La filière doit en effet surmonter cette phase critique dans le développement d’une technologie, avant d’atteindre l’Eldorado annoncé en termes de revenus et d’emplois.

“Amazon c’est un coup de com! Chez nous, la législation ne permet pas d’avoir des milliers de drones qui livrent des colis, pour des raisons de sécurité et de protection de la vie privée”, tranche Jean-Christophe Drai, directeur des ventes du UAV Show, premier salon européen du drone qui vient de clore ses portes à Mérignac (Gironde), dans la banlieue de Bordeaux.

Véronique Tanguy, responsable des transferts de technologie à l’ONERA, centre français de la recherche aéronautique et spatiale, n’y croit pas davantage: “La première marche du marché, explique-t-elle à l’AFP, se situera davantage sur des besoins industriels que sur ce type d’application”.

Le drone d’Amazon? “On en est très loin”, selon le secrétaire d’Etat aux Transports, Alain Vidalies. Mais, il promet à la filière “bouillonnante” du drone civil une “montée en puissance dans les prochains mois”.

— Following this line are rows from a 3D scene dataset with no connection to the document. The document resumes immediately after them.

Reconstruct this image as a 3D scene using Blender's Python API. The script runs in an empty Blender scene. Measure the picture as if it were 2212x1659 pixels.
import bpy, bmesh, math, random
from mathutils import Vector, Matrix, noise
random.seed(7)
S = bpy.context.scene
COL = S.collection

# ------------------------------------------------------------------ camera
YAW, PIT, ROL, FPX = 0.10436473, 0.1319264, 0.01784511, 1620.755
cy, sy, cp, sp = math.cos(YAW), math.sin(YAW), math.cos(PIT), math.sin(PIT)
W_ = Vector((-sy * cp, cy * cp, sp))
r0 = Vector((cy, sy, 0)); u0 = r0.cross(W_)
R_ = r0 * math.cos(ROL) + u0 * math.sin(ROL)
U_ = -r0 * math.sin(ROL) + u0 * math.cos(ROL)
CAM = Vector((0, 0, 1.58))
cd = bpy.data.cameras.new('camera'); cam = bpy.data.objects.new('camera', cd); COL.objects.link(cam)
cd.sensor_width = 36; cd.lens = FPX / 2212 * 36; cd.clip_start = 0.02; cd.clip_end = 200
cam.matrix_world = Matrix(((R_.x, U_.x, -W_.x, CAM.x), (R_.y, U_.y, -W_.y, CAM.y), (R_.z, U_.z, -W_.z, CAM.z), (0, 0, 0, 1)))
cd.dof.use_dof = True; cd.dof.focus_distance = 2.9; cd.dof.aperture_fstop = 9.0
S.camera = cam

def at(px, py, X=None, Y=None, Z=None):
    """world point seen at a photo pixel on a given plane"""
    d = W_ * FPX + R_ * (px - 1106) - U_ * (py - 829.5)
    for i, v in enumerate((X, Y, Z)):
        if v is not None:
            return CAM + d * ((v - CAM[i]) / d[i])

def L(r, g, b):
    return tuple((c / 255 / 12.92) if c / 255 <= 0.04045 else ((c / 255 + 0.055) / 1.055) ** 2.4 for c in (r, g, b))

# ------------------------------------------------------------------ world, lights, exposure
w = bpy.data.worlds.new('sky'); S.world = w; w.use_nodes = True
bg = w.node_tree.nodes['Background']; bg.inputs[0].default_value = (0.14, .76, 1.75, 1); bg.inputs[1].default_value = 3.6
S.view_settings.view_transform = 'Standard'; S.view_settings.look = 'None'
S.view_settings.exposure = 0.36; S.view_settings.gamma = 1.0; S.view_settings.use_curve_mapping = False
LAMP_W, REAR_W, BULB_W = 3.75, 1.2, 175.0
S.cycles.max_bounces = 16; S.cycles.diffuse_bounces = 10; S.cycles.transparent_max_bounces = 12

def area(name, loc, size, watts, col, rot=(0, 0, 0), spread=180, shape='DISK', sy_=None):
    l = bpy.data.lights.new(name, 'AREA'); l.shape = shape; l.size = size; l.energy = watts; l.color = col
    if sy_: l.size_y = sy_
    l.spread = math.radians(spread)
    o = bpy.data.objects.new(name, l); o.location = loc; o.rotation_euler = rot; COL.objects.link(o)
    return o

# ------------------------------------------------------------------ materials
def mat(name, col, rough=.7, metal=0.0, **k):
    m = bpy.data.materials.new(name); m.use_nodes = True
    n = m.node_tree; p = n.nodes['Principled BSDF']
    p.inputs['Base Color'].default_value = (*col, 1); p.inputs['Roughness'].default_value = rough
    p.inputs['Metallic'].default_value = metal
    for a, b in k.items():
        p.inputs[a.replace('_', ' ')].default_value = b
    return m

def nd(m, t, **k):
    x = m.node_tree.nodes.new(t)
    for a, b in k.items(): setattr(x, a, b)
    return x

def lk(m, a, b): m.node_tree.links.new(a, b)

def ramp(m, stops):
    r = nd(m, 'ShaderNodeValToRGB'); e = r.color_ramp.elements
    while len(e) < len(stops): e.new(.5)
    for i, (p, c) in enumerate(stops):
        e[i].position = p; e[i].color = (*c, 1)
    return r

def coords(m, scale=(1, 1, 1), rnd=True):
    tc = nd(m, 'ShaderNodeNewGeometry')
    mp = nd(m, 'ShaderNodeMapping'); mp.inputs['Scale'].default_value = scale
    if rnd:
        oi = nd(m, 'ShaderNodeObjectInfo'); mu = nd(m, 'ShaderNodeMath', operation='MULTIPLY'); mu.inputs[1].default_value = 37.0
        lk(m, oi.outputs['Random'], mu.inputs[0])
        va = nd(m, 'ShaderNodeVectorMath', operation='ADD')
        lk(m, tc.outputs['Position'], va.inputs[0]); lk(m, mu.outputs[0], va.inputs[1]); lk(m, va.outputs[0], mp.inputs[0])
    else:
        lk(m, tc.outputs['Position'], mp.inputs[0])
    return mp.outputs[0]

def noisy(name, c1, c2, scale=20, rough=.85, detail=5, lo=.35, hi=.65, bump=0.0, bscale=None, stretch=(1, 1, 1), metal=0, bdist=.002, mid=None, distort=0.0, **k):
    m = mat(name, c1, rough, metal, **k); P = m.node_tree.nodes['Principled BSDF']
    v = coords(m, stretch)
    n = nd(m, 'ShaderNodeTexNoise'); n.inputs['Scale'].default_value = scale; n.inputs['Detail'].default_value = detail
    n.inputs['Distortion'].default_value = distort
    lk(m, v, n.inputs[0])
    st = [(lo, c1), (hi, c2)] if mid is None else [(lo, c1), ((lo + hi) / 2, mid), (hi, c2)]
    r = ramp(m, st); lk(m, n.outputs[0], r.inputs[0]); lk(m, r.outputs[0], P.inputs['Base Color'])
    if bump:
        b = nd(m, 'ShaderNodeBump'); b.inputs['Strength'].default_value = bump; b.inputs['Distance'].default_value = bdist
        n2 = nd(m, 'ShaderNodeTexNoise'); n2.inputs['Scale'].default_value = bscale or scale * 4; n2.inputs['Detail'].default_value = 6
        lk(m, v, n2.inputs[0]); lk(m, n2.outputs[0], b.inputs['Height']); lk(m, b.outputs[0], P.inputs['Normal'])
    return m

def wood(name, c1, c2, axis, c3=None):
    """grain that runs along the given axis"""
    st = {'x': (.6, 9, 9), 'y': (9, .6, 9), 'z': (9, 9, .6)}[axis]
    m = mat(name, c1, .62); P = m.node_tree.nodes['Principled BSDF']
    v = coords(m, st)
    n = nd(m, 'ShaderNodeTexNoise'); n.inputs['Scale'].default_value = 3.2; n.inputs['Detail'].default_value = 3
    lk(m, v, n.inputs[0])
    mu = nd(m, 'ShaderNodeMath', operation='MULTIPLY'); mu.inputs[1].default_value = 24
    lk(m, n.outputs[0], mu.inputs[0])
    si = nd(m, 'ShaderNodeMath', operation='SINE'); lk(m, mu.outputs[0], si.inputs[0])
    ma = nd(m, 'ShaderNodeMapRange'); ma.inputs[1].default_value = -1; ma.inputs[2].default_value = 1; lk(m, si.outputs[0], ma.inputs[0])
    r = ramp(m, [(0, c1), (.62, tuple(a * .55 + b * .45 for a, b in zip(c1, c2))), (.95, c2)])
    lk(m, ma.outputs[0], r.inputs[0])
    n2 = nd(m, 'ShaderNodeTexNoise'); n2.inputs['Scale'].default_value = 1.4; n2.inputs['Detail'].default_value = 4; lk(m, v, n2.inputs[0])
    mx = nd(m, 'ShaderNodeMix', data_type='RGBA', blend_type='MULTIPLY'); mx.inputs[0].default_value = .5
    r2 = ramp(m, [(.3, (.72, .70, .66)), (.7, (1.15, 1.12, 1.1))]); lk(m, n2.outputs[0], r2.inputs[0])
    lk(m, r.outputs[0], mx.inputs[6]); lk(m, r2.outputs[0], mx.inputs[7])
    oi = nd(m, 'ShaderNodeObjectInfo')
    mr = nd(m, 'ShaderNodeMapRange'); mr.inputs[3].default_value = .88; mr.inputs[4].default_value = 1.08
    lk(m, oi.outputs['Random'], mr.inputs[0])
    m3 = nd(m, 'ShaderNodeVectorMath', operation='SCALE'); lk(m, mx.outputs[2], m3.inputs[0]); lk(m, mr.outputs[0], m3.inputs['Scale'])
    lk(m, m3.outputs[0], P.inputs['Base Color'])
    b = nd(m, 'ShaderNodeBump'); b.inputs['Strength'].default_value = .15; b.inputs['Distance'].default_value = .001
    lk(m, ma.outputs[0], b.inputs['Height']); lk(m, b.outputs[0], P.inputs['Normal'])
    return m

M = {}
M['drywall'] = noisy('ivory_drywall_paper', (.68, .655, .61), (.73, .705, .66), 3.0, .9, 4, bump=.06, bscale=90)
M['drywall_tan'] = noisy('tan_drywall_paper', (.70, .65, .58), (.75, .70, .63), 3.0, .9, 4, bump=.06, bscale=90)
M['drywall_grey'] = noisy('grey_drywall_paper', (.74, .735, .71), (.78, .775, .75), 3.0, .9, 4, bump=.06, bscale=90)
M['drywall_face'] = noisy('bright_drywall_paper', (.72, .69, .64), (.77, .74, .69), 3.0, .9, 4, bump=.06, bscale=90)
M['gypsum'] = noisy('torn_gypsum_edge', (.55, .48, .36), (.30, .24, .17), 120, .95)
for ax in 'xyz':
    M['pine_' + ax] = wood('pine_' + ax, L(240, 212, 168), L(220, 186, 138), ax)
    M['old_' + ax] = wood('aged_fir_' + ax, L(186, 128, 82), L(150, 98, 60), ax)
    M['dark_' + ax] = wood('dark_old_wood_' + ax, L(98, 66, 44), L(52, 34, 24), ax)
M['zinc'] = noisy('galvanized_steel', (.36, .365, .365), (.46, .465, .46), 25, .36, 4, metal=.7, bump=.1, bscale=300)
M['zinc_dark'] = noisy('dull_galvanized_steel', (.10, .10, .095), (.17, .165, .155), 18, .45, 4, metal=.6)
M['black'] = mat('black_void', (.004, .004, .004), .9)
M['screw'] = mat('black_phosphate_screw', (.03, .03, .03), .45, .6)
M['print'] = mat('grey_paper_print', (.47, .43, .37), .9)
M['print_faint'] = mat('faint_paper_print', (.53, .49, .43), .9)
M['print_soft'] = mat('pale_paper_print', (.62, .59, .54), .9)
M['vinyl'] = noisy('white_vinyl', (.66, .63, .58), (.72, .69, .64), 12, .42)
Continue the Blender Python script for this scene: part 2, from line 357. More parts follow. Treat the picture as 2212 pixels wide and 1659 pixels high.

A l’échelle européenne, la France “a déjà pris de l’avance, loin devant les deux acteurs de référence, le Royaume-Uni et la Suède”, ajoute-t-il.

Ce secteur compte plus de 700 entreprises — 670 opérateurs et 40 constructeurs — pour plus d’un millier de machines en service. Il a généré 2.500 emplois et 100 millions d’euros de chiffre d’affaires en 2013.

– “Tripler les revenus dès 2015” –

Les chiffres sont certes encore modestes, mais “le potentiel de développement est très important, nuance Alain Vidalies, dans une filière qui n’existait quasiment pas en 2008 et qui augmente de 50% par an, l’objectif étant de tripler les revenus dès 2015 et quadrupler les emplois en 2025”.

Il faut distinguer les drones voués à la simple prise de vues pour les médias (TV et cinéma) l’agriculture ou encore la sylviculture et les futurs aéronefs voués à l’inspection et la détection de haute précision, sur de longues distances.

Les premiers sont déjà en phase de commercialisation. Les seconds, “en phase expérimentale, posent la question de leur insertion dans l’espace aérien qu’elles devront partager avec les avions”, explique le secrétaire d’Etat.

L’échelle TRL (Technology readiness level) conçue par la Nasa, l’Agence spatiale américaine, évalue le niveau de maturité d’une technologie jusqu’à son industrialisation sur neuf niveaux, avec une zone critique entre le quatrième et le septième.

Industriels et scientifiques l’appellent la “vallée de la mort” et c’est là que doit se mobiliser le plus gros des capitaux et donc “la plus forte prise de risques pour investisseurs publics ou privés”, explique Véronique Tanguy.

C’est le prix à payer pour lancer une nouvelle génération de drones sûrs et ouvrir des parts de marché potentiellement très lucratives.

– “Faire aussi bien que l’humain” –

Aujourd’hui, l’offre est “relativement redondante et ne répond pas obligatoirement aux besoins de grands utilisateurs” comme la SNCF, RFF, EDF, ERDF, Bouygues ou Vinci pour la surveillance rapprochée de réseaux, d’infrastructures ou d’ouvrages. Les opérateurs utilisent en effet les drones “à 90% pour faire de la vidéo et seulement 10% pour des applications plus industrielles”, constate l’experte de l’ONERA.

Selon Véronique Tanguy, “tout reste à imaginer. Si le drone veut émerger et grossir il faut qu’il fasse au moins aussi bien que l’humain. On sait regarder une fissure béante sur un mur mais pas détecter le démarrage de la fissure. C’est tout le rôle de la recherche sur les capteurs qui seront embarqués sur les drones du futur”. Elle fait un parallèle avec le smartphone: “il y aura d’abord multiplicité d’acteurs qui s’élimineront naturellement pour consolider le secteur, à condition que les opérateurs puissent in fine proposer leurs propres applications”.

“Les petits et moyens drones sont en passe d’atteindre la phase de maturité technologique”, souligne Jean-Christophe Drai, qui prédit un décollage “dans les six à douze mois, avec des revenus de 20 millions d’euros dès 2015”.